■ **PROBLEM TO SOLVE**
Restate the whole listing exactly.

■ **Scene script records**
'''

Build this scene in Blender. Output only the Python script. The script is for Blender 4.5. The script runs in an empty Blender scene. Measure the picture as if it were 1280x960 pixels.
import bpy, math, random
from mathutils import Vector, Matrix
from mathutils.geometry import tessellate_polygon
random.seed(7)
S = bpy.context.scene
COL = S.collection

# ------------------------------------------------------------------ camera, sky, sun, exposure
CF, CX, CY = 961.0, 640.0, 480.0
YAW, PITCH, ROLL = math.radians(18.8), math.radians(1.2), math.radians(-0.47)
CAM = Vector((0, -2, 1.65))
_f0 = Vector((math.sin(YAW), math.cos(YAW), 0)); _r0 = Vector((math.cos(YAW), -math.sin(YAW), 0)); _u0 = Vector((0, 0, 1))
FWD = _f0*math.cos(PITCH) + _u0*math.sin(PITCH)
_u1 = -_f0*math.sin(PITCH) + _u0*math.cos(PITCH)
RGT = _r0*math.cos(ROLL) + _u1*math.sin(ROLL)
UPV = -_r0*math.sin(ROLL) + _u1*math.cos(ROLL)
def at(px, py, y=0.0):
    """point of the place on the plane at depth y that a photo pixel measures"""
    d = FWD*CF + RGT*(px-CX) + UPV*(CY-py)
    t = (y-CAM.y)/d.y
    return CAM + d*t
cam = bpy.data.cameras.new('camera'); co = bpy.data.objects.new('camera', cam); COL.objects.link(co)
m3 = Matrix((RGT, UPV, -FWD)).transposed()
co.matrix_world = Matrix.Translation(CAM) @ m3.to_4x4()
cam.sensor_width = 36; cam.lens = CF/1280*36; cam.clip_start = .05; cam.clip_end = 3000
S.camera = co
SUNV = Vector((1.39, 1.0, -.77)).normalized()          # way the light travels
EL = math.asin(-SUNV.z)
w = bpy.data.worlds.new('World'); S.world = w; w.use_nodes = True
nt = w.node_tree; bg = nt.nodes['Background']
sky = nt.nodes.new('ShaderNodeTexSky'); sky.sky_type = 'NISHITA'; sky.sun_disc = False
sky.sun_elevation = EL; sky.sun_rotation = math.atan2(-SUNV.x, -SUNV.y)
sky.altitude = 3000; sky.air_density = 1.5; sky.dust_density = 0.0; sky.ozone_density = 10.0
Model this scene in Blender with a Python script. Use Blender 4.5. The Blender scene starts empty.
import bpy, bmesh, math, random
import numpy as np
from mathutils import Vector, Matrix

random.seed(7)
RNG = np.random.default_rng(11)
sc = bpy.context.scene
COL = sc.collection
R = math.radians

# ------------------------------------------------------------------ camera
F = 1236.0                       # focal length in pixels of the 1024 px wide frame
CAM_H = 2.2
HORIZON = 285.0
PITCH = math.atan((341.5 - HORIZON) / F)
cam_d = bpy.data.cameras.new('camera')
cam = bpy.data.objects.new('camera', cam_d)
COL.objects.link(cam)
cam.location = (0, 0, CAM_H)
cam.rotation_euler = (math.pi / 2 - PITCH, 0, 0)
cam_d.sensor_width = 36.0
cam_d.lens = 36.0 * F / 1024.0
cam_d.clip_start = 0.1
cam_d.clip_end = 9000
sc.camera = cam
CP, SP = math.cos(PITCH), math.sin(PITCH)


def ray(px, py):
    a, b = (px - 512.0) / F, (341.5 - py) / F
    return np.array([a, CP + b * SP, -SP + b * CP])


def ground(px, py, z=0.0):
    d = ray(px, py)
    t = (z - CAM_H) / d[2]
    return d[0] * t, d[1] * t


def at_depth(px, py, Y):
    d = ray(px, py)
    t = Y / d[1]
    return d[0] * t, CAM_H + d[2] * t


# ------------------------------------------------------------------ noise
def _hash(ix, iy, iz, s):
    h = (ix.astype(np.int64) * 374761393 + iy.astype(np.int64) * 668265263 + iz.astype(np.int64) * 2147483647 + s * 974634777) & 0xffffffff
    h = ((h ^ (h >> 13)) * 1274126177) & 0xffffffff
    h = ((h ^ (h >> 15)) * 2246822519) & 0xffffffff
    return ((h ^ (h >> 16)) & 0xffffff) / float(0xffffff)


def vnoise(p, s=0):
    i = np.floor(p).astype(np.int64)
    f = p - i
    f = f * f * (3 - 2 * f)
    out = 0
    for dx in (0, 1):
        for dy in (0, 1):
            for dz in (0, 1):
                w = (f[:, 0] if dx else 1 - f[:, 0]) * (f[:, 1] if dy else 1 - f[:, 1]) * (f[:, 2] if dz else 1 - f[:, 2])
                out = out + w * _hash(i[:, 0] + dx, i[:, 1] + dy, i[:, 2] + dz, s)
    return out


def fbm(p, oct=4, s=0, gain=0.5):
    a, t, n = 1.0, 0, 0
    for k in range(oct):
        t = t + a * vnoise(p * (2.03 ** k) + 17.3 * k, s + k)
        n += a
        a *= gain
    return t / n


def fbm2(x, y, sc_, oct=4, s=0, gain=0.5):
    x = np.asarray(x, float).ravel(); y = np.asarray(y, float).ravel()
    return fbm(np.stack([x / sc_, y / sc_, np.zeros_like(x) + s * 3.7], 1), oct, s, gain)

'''

■ **WRITTEN SOLUTION**
Build this scene in Blender. Output only the Python script. The script is for Blender 4.5. The script runs in an empty Blender scene. Measure the picture as if it were 1280x960 pixels.
import bpy, math, random
from mathutils import Vector, Matrix
from mathutils.geometry import tessellate_polygon
random.seed(7)
S = bpy.context.scene
COL = S.collection

# ------------------------------------------------------------------ camera, sky, sun, exposure
CF, CX, CY = 961.0, 640.0, 480.0
YAW, PITCH, ROLL = math.radians(18.8), math.radians(1.2), math.radians(-0.47)
CAM = Vector((0, -2, 1.65))
_f0 = Vector((math.sin(YAW), math.cos(YAW), 0)); _r0 = Vector((math.cos(YAW), -math.sin(YAW), 0)); _u0 = Vector((0, 0, 1))
FWD = _f0*math.cos(PITCH) + _u0*math.sin(PITCH)
_u1 = -_f0*math.sin(PITCH) + _u0*math.cos(PITCH)
RGT = _r0*math.cos(ROLL) + _u1*math.sin(ROLL)
UPV = -_r0*math.sin(ROLL) + _u1*math.cos(ROLL)
def at(px, py, y=0.0):
    """point of the place on the plane at depth y that a photo pixel measures"""
    d = FWD*CF + RGT*(px-CX) + UPV*(CY-py)
    t = (y-CAM.y)/d.y
    return CAM + d*t
cam = bpy.data.cameras.new('camera'); co = bpy.data.objects.new('camera', cam); COL.objects.link(co)
m3 = Matrix((RGT, UPV, -FWD)).transposed()
co.matrix_world = Matrix.Translation(CAM) @ m3.to_4x4()
cam.sensor_width = 36; cam.lens = CF/1280*36; cam.clip_start = .05; cam.clip_end = 3000
S.camera = co
SUNV = Vector((1.39, 1.0, -.77)).normalized()          # way the light travels
EL = math.asin(-SUNV.z)
w = bpy.data.worlds.new('World'); S.world = w; w.use_nodes = True
nt = w.node_tree; bg = nt.nodes['Background']
sky = nt.nodes.new('ShaderNodeTexSky'); sky.sky_type = 'NISHITA'; sky.sun_disc = False
sky.sun_elevation = EL; sky.sun_rotation = math.atan2(-SUNV.x, -SUNV.y)
sky.altitude = 3000; sky.air_density = 1.5; sky.dust_density = 0.0; sky.ozone_density = 10.0
Model this scene in Blender with a Python script. Use Blender 4.5. The Blender scene starts empty.
import bpy, bmesh, math, random
import numpy as np
from mathutils import Vector, Matrix

random.seed(7)
RNG = np.random.default_rng(11)
sc = bpy.context.scene
COL = sc.collection
R = math.radians

# ------------------------------------------------------------------ camera
F = 1236.0                       # focal length in pixels of the 1024 px wide frame
CAM_H = 2.2
HORIZON = 285.0
PITCH = math.atan((341.5 - HORIZON) / F)
cam_d = bpy.data.cameras.new('camera')
cam = bpy.data.objects.new('camera', cam_d)
COL.objects.link(cam)
cam.location = (0, 0, CAM_H)
cam.rotation_euler = (math.pi / 2 - PITCH, 0, 0)
cam_d.sensor_width = 36.0
cam_d.lens = 36.0 * F / 1024.0
cam_d.clip_start = 0.1
cam_d.clip_end = 9000
sc.camera = cam
CP, SP = math.cos(PITCH), math.sin(PITCH)


def ray(px, py):
    a, b = (px - 512.0) / F, (341.5 - py) / F
    return np.array([a, CP + b * SP, -SP + b * CP])


def ground(px, py, z=0.0):
    d = ray(px, py)
    t = (z - CAM_H) / d[2]
    return d[0] * t, d[1] * t


def at_depth(px, py, Y):
    d = ray(px, py)
    t = Y / d[1]
    return d[0] * t, CAM_H + d[2] * t


# ------------------------------------------------------------------ noise
def _hash(ix, iy, iz, s):
    h = (ix.astype(np.int64) * 374761393 + iy.astype(np.int64) * 668265263 + iz.astype(np.int64) * 2147483647 + s * 974634777) & 0xffffffff
    h = ((h ^ (h >> 13)) * 1274126177) & 0xffffffff
    h = ((h ^ (h >> 15)) * 2246822519) & 0xffffffff
    return ((h ^ (h >> 16)) & 0xffffff) / float(0xffffff)


def vnoise(p, s=0):
    i = np.floor(p).astype(np.int64)
    f = p - i
    f = f * f * (3 - 2 * f)
    out = 0
    for dx in (0, 1):
        for dy in (0, 1):
            for dz in (0, 1):
                w = (f[:, 0] if dx else 1 - f[:, 0]) * (f[:, 1] if dy else 1 - f[:, 1]) * (f[:, 2] if dz else 1 - f[:, 2])
                out = out + w * _hash(i[:, 0] + dx, i[:, 1] + dy, i[:, 2] + dz, s)
    return out


def fbm(p, oct=4, s=0, gain=0.5):
    a, t, n = 1.0, 0, 0
    for k in range(oct):
        t = t + a * vnoise(p * (2.03 ** k) + 17.3 * k, s + k)
        n += a
        a *= gain
    return t / n


def fbm2(x, y, sc_, oct=4, s=0, gain=0.5):
    x = np.asarray(x, float).ravel(); y = np.asarray(y, float).ravel()
    return fbm(np.stack([x / sc_, y / sc_, np.zeros_like(x) + s * 3.7], 1), oct, s, gain)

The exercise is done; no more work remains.